Pike looks at residential heat and power systems—they harvest a home’s excess heat for energy—and uses the infant technology as such an example. Here’s the analysts’ projection for the growth of that technology, which turns homeowners into power producers:

That’s a bona fide boom. And that’s going to happen all over the place. For home solar systems. For small wind turbines. Maybe, eventually, for modular nuclear power. The point is, energy tech is changing the way we think about power.

Right now, we’re dependent on some invisible, faraway source like a massive nuclear reactor or a natural gas plant. If the lights go out, there’s nothing we can do about it except make an angry, pointless phone call. Now imagine feeding that power yourself, controlling it, making money off it—whether by yourself, your family, or with your community. It’s an attractive prospect. And there’s ample reason to believe it’s the future.

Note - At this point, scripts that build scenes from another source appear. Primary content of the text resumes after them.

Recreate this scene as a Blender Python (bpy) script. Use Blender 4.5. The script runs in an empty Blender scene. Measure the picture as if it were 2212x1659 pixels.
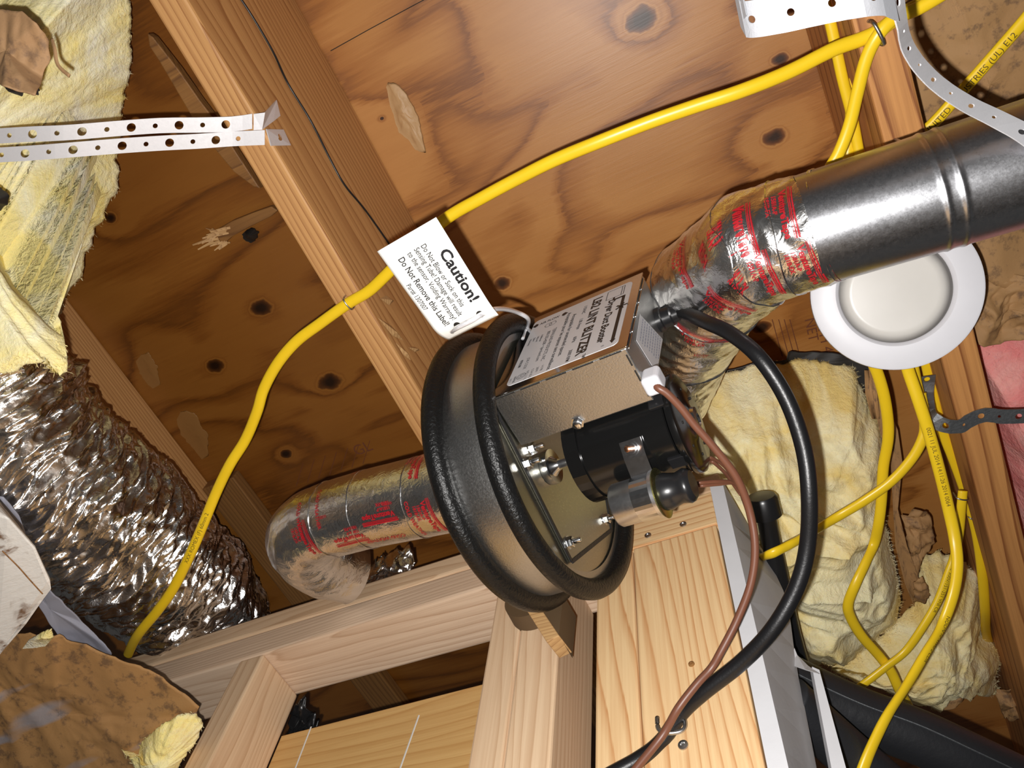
import bpy, math, random
from mathutils import Vector, Matrix, noise
random.seed(7)
S = bpy.context.scene
C = S.collection
R = math.radians
PI = math.pi

# ------------------------------------------------------------------ camera, light, exposure
# The camera stands at (0,0,CZ) and looks up; x runs across the joists, y along them, z is up.
CZ = 1.45
FPX = 1661.0
AX = Vector((0.89466, 0.43431, 0.10466))      # picture right
AY = Vector((-0.33992, 0.8138, -0.47137))     # picture down
AF = Vector((-0.2899, 0.38614, 0.8757))       # viewing direction
cam = bpy.data.cameras.new('camera')
cam.sensor_width = 36.0
cam.lens = 36.0 * FPX / 2212.0
cam.clip_start = 0.02
cam_o = bpy.data.objects.new('camera', cam)
C.objects.link(cam_o)
m = Matrix.Identity(4)
for i in range(3):
    m[i][0] = AX[i]; m[i][1] = -AY[i]; m[i][2] = -AF[i]
m[0][3], m[1][3], m[2][3] = 0, 0, CZ
cam_o.matrix_world = m
S.camera = cam_o

world = bpy.data.worlds.new('world'); S.world = world
world.use_nodes = True
world.node_tree.nodes['Background'].inputs[0].default_value = (1.0, 0.97, 0.93, 1)
world.node_tree.nodes['Background'].inputs[1].default_value = 0.05

# the phone's flash lamp, a little below and left of the lens
fl = bpy.data.lights.new('flash', 'POINT'); fl.energy = 32.0; fl.color = (1.0, 0.975, 0.95)
fl.shadow_soft_size = 0.004
fo = bpy.data.objects.new('flash', fl); C.objects.link(fo)
fo.location = Vector((0, 0, CZ)) + AX * -0.017 + AY * 0.020 + AF * 0.004

S.view_settings.view_transform = 'Standard'
S.view_settings.look = 'None'
S.view_settings.gamma = 1.0
S.view_settings.use_curve_mapping = False
S.view_settings.exposure = 0.0

# ------------------------------------------------------------------ survey helpers: photo pixel -> point on a real plane
def ray(px, py):
    return AX * ((px - 1106.0) / FPX) + AY * ((py - 829.5) / FPX) + AF
def V(px, py, h):                                  # on the horizontal plane h above the camera
    w = ray(px, py); w = w * (h / w.z); return Vector((w.x, w.y, w.z + CZ))
def VY(px, py, y):                                 # on the upright plane y = const
    w = ray(px, py); w = w * (y / w.y); return Vector((w.x, w.y, w.z + CZ))
def VD(px, py, d):                                 # at distance d from the x-parallel line through the camera
    w = ray(px, py); w = w * (d / math.hypot(w.y, w.z)); return Vector((w.x, w.y, w.z + CZ))
def P(x, y, h):
    return Vector((x, y, CZ + h))

# ------------------------------------------------------------------ mesh helpers
class MB:
    def __init__(s): s.v = []; s.f = []
    def add(s, vs, fs):
        n = len(s.v); s.v += [Vector(a) for a in vs]; s.f += [tuple(i + n for i in q) for q in fs]; return s
    def box(s, a, b):
        x0, y0, z0 = a; x1, y1, z1 = b
        return s.add([(x0,y0,z0),(x1,y0,z0),(x1,y1,z0),(x0,y1,z0),(x0,y0,z1),(x1,y0,z1),(x1,y1,z1),(x0,y1,z1)],
                     [(0,3,2,1),(4,5,6,7),(0,1,5,4),(1,2,6,5),(2,3,7,6),(3,0,4,7)])
    def prism(s, pts, off):                        # planar polygon pushed along off
        n = len(pts); off = Vector(off); pts = [Vector(p) for p in pts]
        return s.add(pts + [p + off for p in pts],
                     [tuple(range(n))[::-1], tuple(range(n, 2*n))] + [(i, (i+1) % n, n + (i+1) % n, n + i) for i in range(n)])
    def lathe(s, prof, o, ax, n=48, ref=None, cap=True):   # prof: (along, radius)
        o = Vector(o); ax = Vector(ax).normalized()
        r = Vector(ref) if ref else (Vector((0,0,1)) if abs(ax.z) < .9 else Vector((1,0,0)))
        e1 = (r - ax * r.dot(ax)).normalized(); e2 = ax.cross(e1)
        vs = []; fs = []
        for a, q in prof:
            for k in range(n):
                t = 2*PI*k/n; vs.append(o + ax*a + (e1*math.cos(t) + e2*math.sin(t))*q)
        for j in range(len(prof)-1):
            for k in range(n):
                k2 = (k+1) % n; fs.append((j*n+k, j*n+k2, (j+1)*n+k2, (j+1)*n+k))
        if cap:
            fs.append(tuple(range(n))[::-1]); fs.append(tuple((len(prof)-1)*n + k for k in range(n)))
        return s.add(vs, fs)
    def tube(s, pts, w, t=None, up=(0,0,1), n=12, cap=True, tw=None):   # elliptic section, w wide, t thick (radii)
        t = t or w; up = Vector(up); m = len(pts); vs = []; fs = []
        last = None
        for i, p in enumerate(pts):
            T = (pts[min(i+1, m-1)] - pts[max(i-1, 0)]).normalized()
            e1 = T.cross(up)
            if e1.length < .05 and last: e1 = last - T*last.dot(T)
            e1.normalize(); last = e1.copy(); e2 = e1.cross(T).normalized()
            if tw:
                a = tw(i/(m-1)); e1, e2 = e1*math.cos(a)+e2*math.sin(a), e2*math.cos(a)-e1*math.sin(a)
            for k in range(n):
                a = 2*PI*k/n; vs.append(p + e1*(w*math.cos(a)) + e2*(t*math.sin(a)))
        for i in range(m-1):
            for k in range(n):
                k2 = (k+1) % n; fs.append((i*n+k, i*n+k2, (i+1)*n+k2, (i+1)*n+k))
        if cap:
            fs.append(tuple(range(n))[::-1]); fs.append(tuple((m-1)*n+k for k in range(n)))
        return s.add(vs, fs)

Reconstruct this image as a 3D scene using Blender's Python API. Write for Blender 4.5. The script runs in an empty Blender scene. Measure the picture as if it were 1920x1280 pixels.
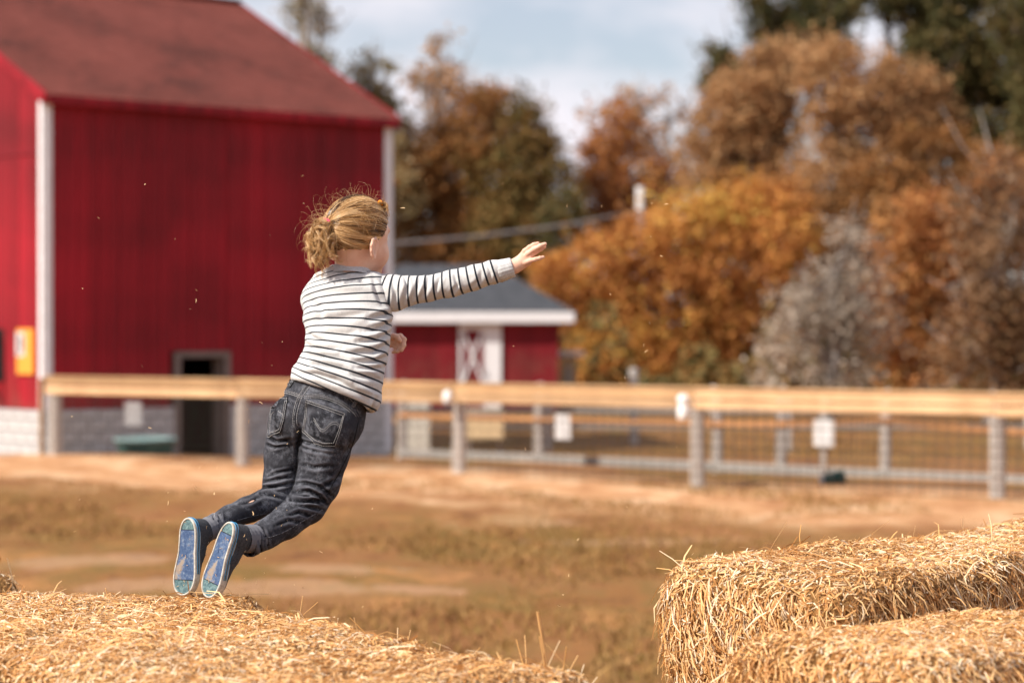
import bpy, math, random
import numpy as np
from mathutils import Vector, Matrix, Quaternion, noise
from mathutils.bvhtree import BVHTree
R = math.radians
random.seed(7); rng = np.random.default_rng(11)
SC = bpy.context.scene; COL = SC.collection

# ------------------------------------------------------------------ camera
EYE = 2.1; F = 4533.0; TILT = math.atan(35 / F)
cam = bpy.data.cameras.new('camera'); camo = bpy.data.objects.new('camera', cam); COL.objects.link(camo)
camo.location = (0, 0, EYE); camo.rotation_euler = (math.pi / 2 - TILT, 0, 0)
cam.sensor_width = 36; cam.lens = 85; cam.clip_start = .1; cam.clip_end = 3000
cam.dof.use_dof = True; cam.dof.focus_distance = 6.18; cam.dof.aperture_fstop = 2.9
SC.camera = camo
# ------------------------------------------------------------------ world, sun, exposure
SUN_EL = R(43); SUN_H = Vector((-.86, -.50)).normalized()
SUN = Vector((SUN_H.x * math.cos(SUN_EL), SUN_H.y * math.cos(SUN_EL), math.sin(SUN_EL)))
W = bpy.data.worlds.new('World'); SC.world = W; W.use_nodes = True
nt = W.node_tree; nt.nodes.clear()
o_ = nt.nodes.new('ShaderNodeOutputWorld'); bg = nt.nodes.new('ShaderNodeBackground'); sky = nt.nodes.new('ShaderNodeTexSky')
sky.sky_type = 'NISHITA'; sky.sun_disc = False; sky.sun_elevation = SUN_EL
sky.sun_rotation = math.atan2(SUN_H.x, SUN_H.y); sky.air_density = 1.0; sky.dust_density = .5; sky.ozone_density = 2.2
tc = nt.nodes.new('ShaderNodeTexCoord'); mp = nt.nodes.new('ShaderNodeMapping'); mp.inputs['Scale'].default_value = (3.2, 3.2, 8.0)
mp.inputs['Location'].default_value = (0.35, 0.0, .62)
nz = nt.nodes.new('ShaderNodeTexNoise'); nz.inputs['Scale'].default_value = 1.9; nz.inputs['Detail'].default_value = 5; nz.inputs['Roughness'].default_value = .5
rp = nt.nodes.new('ShaderNodeValToRGB'); rp.color_ramp.elements[0].position = .46; rp.color_ramp.elements[1].position = .64; rp.color_ramp.elements[0].color = (.34, .34, .34, 1)
mx = nt.nodes.new('ShaderNodeMixRGB'); mx.inputs[2].default_value = (9.2, 8.8, 9.4, 1)
nt.links.new(tc.outputs['Generated'], mp.inputs[0]); nt.links.new(mp.outputs[0], nz.inputs[0]); nt.links.new(nz.outputs[0], rp.inputs[0])
nt.links.new(rp.outputs[0], mx.inputs[0]); nt.links.new(sky.outputs[0], mx.inputs[1])
nt.links.new(mx.outputs[0], bg.inputs[0]); nt.links.new(bg.outputs[0], o_.inputs[0]); bg.inputs[1].default_value = .075
sl = bpy.data.lights.new('sun', 'SUN'); sl.energy = 4.9; sl.angle = R(.6); sl.color = (1, .93, .82)
so = bpy.data.objects.new('sun', sl); COL.objects.link(so); so.location = (-20, -20, 30)
so.rotation_euler = (-SUN).to_track_quat('-Z', 'Y').to_euler()
SC.view_settings.view_transform = 'Standard'; SC.view_settings.look = 'None'; SC.view_settings.gamma = 1
SC.view_settings.use_curve_mapping = False; SC.view_settings.exposure = 0.5

# ------------------------------------------------------------------ measuring helpers
FW = Vector((0, math.cos(TILT), -math.sin(TILT))); UP = Vector((0, math.sin(TILT), math.cos(TILT)))
def ray(px, py):
    return FW + Vector((1, 0, 0)) * ((px - 960) / F) - UP * ((py - 640) / F)
def P(px, py, d):
    r = ray(px, py); return Vector((0, 0, EYE)) + r * (d / r.y)
def proj(V):
    V = np.asarray(V, dtype=float) - np.array([0, 0, EYE]); dep = V @ np.array(FW)
    return 960 + F * V[:, 0] / dep, 640 - F * (V @ np.array(UP)) / dep
def A(v): return np.array(v, dtype=float)
def sstep(t): t = np.clip(t, 0, 1); return t * t * (3 - 2 * t)
def ground_z(x, y): return -0.38 * float(sstep(A((y - 37) / 9.0)))

# ------------------------------------------------------------------ objects
def tag(o, label=None, cat=None, group=None, kind=None):
    for k, v in (('label', label), ('category', cat), ('group', group), ('kind', kind)):
        if v: o[k] = v
    return o
def wl(o):
    v = Vector(o.location)
    while o.parent: o = o.parent; v += Vector(o.location)
    return v
def thing(name, loc, label, cat, group=None):
    o = bpy.data.objects.new(name, None); COL.objects.link(o); o.location = loc; o.empty_display_size = .2
    return tag(o, label, cat, group)
def link(name, me, parent=None, loc=(0, 0, 0), rot=None):
    o = bpy.data.objects.new(name, me); COL.objects.link(o)
    if parent: o.parent = parent; o.location = Vector(loc) - wl(parent)
    else: o.location = loc
    if rot is not None: o.rotation_euler = rot
    return o
def npmesh(name, V, Q, mat=None, smooth=False, attrs=None):
    """V (n,3); Q (m,k) equal-size faces"""
    V = np.asarray(V, dtype=np.float32); Q = np.asarray(Q, dtype=np.int32)
    me = bpy.data.meshes.new(name); n, k = Q.shape
    me.vertices.add(len(V)); me.vertices.foreach_set('co', V.ravel())
    me.loops.add(n * k); me.loops.foreach_set('vertex_index', Q.ravel())
    me.polygons.add(n); me.polygons.foreach_set('loop_start', np.arange(0, n * k, k, dtype=np.int32))
    me.update(calc_edges=True); me.validate()
    if smooth: me.polygons.foreach_set('use_smooth', np.ones(len(me.polygons), dtype=bool))
    for an, av in (attrs or {}).items():
        av = np.asarray(av, dtype=np.float32)
        if av.ndim == 1:
            a = me.attributes.new(an, 'FLOAT', 'POINT'); a.data.foreach_set('value', av)
        else:
            a = me.attributes.new(an, 'FLOAT_COLOR', 'POINT')
            if av.shape[1] == 3: av = np.hstack([av, np.ones((len(av), 1), np.float32)])
            a.data.foreach_set('color', av.ravel())
    if mat: me.materials.append(mat)
    return me
def world_obj(name, V, Q, mat, parent=None, smooth=False, attrs=None):
    """mesh built in world coordinates, its origin moved to its own centre"""
    V = np.asarray(V, dtype=float); c = (V.min(0) + V.max(0)) / 2
    return link(name, npmesh(name, V - c, Q, mat, smooth, attrs), parent, Vector(c))
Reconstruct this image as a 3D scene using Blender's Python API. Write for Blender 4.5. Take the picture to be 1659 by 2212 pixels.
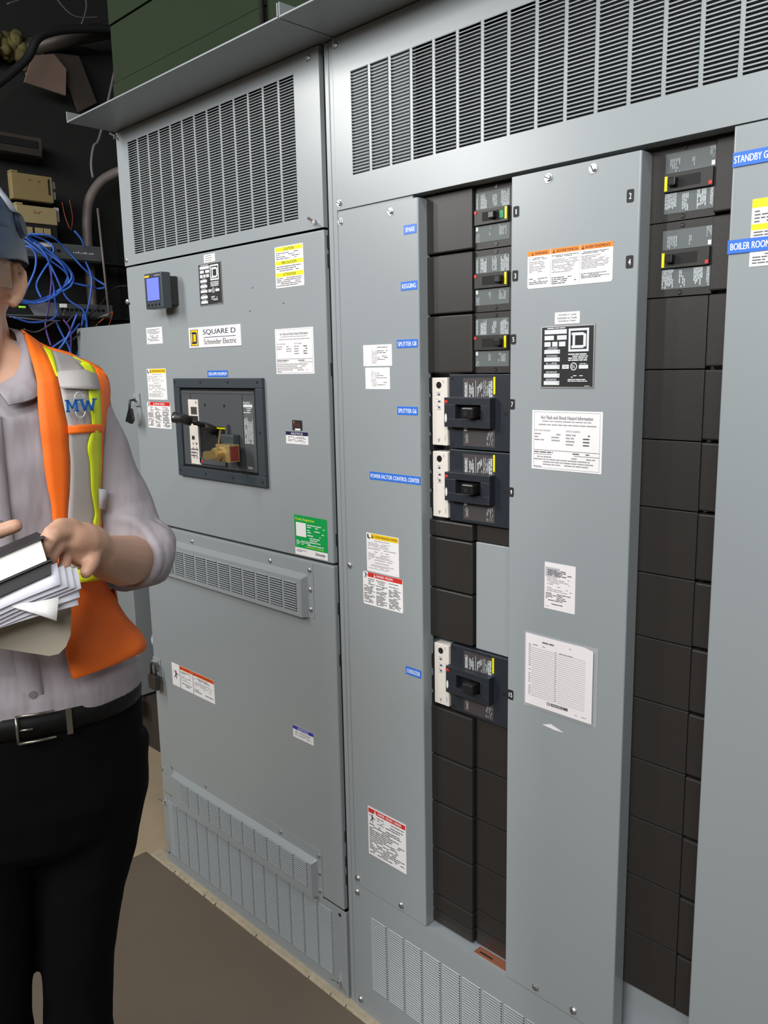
import bpy, math, random
import numpy as np
from mathutils import Vector, Matrix
random.seed(7)
for o in list(bpy.data.objects): bpy.data.objects.remove(o, do_unlink=True)
scene = bpy.context.scene
COL = scene.collection

# ------------------------------------------------------------------ camera
def look_axes(yaw, pitch, roll):
    f = Vector((-math.sin(yaw)*math.cos(pitch), math.cos(yaw)*math.cos(pitch), -math.sin(pitch)))
    r = Vector((math.cos(yaw), math.sin(yaw), 0)); u = r.cross(f)
    return (math.cos(roll)*r+math.sin(roll)*u, -math.sin(roll)*r+math.cos(roll)*u, f)
cr, cu, cf = look_axes(math.radians(45.182), math.radians(10.073), math.radians(-1.095))
cam = bpy.data.cameras.new('camera'); camo = bpy.data.objects.new('camera', cam); COL.objects.link(camo)
camo.matrix_world = Matrix(((cr.x, cu.x, -cf.x, 0.0), (cr.y, cu.y, -cf.y, -1.266), (cr.z, cu.z, -cf.z, 1.641), (0, 0, 0, 1)))
cam.sensor_fit = 'VERTICAL'; cam.sensor_height = 24.0; cam.lens = 24.0*1787/2212
cam.clip_start = 0.02
scene.camera = camo

# ------------------------------------------------------------------ world + lamps
w = bpy.data.worlds.new('world'); scene.world = w; w.use_nodes = True
w.node_tree.nodes['Background'].inputs[0].default_value = (0.80, 0.86, 0.9, 1)
w.node_tree.nodes['Background'].inputs[1].default_value = 0.10
def area(name, loc, target, sx, sy, power, col=(1, 1, 1), spread=180):
    l = bpy.data.lights.new(name, 'AREA'); l.shape = 'RECTANGLE'; l.size = sx; l.size_y = sy
    l.energy = power; l.color = col; l.spread = math.radians(spread)
    o = bpy.data.objects.new(name, l); COL.objects.link(o); o.location = loc
    d = (Vector(target)-Vector(loc)).normalized()
    o.rotation_euler = d.to_track_quat('-Z', 'Y').to_euler()
    return o
# fluorescent strips hung over the aisle on the left, one behind the other towards the back of the room
area('fluorescent_near', (-2.85, -1.40, 2.84), (-2.2, -.6, 1.4), 0.16, 0.7, 18, (1.0, 0.99, 0.96))
area('fluorescent_far', (-3.15, -2.65, 2.84), (-1.4, 0, 1.5), 0.2, 0.8, 34, (1.0, 0.985, 0.965))
# a ceiling lamp nearly above the right end of the switchgear
area('ceiling_lamp_right', (-0.30, -0.95, 3.15), (-0.4, -0.1, 1.2), 0.35, 0.35, 12, (0.97, 0.985, 1.0))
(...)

But it will take time. As “the transition of the Internet from (in essence) an online library of information into an organism that is growing and changing the way its users operate” took decades, so will energy democratization, Pike notes. But we may be able to speed up the process, since we know of the potential advantages: “we are cognizant of the potential of this trend in a way that users and developers of the Internet in 2006 were simply not.”

More awareness and government incentives for small-scale solar, in other words, could accelerate the incoming boom. And the sooner the better, really—our warming, increasingly volatile world is no place to rely on vulnerable, old-fashioned power plants built in the 1930s.